Но если за присягой на подданство царю не следовало повиновение царскому правительству, если каждый по-своему трактовал свою присягу, а также условия подчинения или подвластности, возникает несколько вопросов: какое значение имел статус номинального подданства для российской стороны вообще, если он не был или не мог быть реализован? Каким российская имперская элита видела статус инкорпорированных ею, но «непокорных» нехристианских этнических групп за пределами концепции милости? В какой мере могли, с ее точки зрения, существовать разные степени подданства? И какие критерии, с точки зрения историка, должны быть соблюдены, чтобы вообще можно было говорить о реальном подданстве инкорпорированных этнических групп в российском государстве?

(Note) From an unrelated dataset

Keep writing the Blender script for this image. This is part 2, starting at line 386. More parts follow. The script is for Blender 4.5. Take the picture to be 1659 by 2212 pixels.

2.2. КРИТЕРИИ РОССИЙСКОГО ПОДДАНСТВА
Российский историк В. В. Трепавлов и его последователь П. С. Шаблей не так давно размышляли о том, как следует анализировать распространенное в XVIII веке понятие подданство с учетом различий его восприятия в центре и на периферии, а также различной степени его реализации. На первом этапе Трепавлов называет необходимым условием статуса подданства, во-первых, заключение соответствующего соглашения, а во-вторых, использование термина, обозначающего этот статус184. Для установления различия между номинальным и реальным подданством Трепавлов предлагает четыре критерия: во-первых, включение территории или народа в высшую государственную символику – прежде всего в официальный царский титул или в большой государственный герб; во-вторых, обложение налогом каждой «включенной» этнической группы; в-третьих, распространение царского законодательства и юрисдикции национальных учреждений на территорию формально инкорпорированной этнической группы; и в-четвертых, принадлежность территории к одной из административных единиц структуры правления или государства185.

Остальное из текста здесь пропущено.